Polonia. Giustizia: l’Ue ha avviato la procedura d’infrazione

di Enrico Oliari

Lo scorso 11 novembre nel corso di un dibattito in Plenaria con il capo della politica estera dell’Ue Josep Borrell, il Parlamento europeo ha affermato che il Tribunale costituzionale istituito dalla Polonia manca di validità giuridica e che è privo di qualifiche per interpretare la Costituzione del paese. Gli eurodeputati hanno chiesto con 502 voti favorevoli, 153 contrari e 16 astensioni che il denaro dei contribuenti europei non venga concesso ai governi che “in modo flagrante, mirato e sistematico” minano i valori europei.
Oggi la Commissione europea ha fatto sue le rimostranze del Parlamento e ha deciso di aprire una procedura d’infrazione contro la Polonia per l’iniziativa della Corte costituzionale polacca: il commissario Ue per l’economia Paolo Gentiloni ha spiegato le “gravi preoccupazioni” di Bruxelles, dal momento che “la Corte costituzionale polacca non risponde più ai requisiti di un tribunale indipendente e imparziale sancito dal diritto, come richiesto dal Trattato europeo”. “L’Unione Europea – ha aggiunto Gentiloni – è una comunità di valori fondata sul diritto: i diritti degli europei devono essere protetti a prescindere da dove vivano”.
La controversa riforma della Giustizia voluta dal Partito Diritto e Giustizia (PiS) al potere è stata varata tre anni fa, e nel settembre 2018 la Polonia è stata deferita alla Corte di giustizia dell’Unione Europea per un impianto legislativo che attribuisce tra l’altro la scelta dei giudici della Corte suprema al Parlamento (e quindi della maggioranza al potere), al ministro della Giustizia (e quindi al governo) una forte influenza sulla Corte suprema e la nomina dei presidenti dei tribunali ordinari al ministro della Giustizia (e quindi al governo). Prevede inoltre un organo di controllo sulla magistratura, cosa che non garantisce la libertà e l’indipendenza dei giudici, come pure la possibilità di sottoporli a processo penale o a tagliarne gli stipendi.

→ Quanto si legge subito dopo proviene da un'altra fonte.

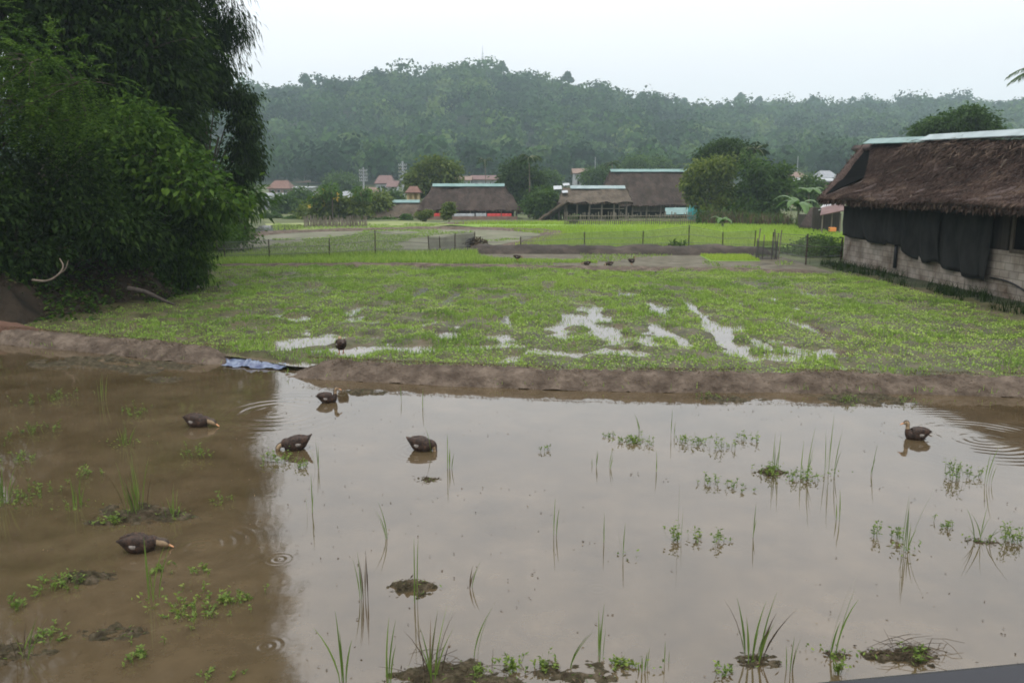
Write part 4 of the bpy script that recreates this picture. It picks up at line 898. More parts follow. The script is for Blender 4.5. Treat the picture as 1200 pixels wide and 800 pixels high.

Ad insistere per l’attuazione della norma era stato l’euroscettico Jaroslaw Kaczynski, leader di Diritto e Giustizia e soprattutto uomo forte di cui l’allora premier Beata Szydlo era solo un prestanome. Un’iniziativa che aveva scatenato e scatena ancora oggi corpose proteste di piazza, ma anche il presidente della Repubblica Andrzej Duda, proveniente dallo stesso partito, aveva sul momento posto il veto alla riforma rispedendola al Parlamento.
In Polonia qualcuno ha urlato nazionalisticamente alla “Polexit”: sono gli euroscettici di un paese che da Bruxelles prende soldi a palanche (dal 2015 e il 2019 49,5 miliardi di euro netti, senza contare le somme previste per il Next Generation Eu di 58,7 miliardi di euro), ma di certo l’Europa non è à la carte.
“Ora la Polonia avrà due mesi per rispondere alla notifica” e di uniformarsi al diritto dell’Unione Europea, ha affermato oggi Gentiloni.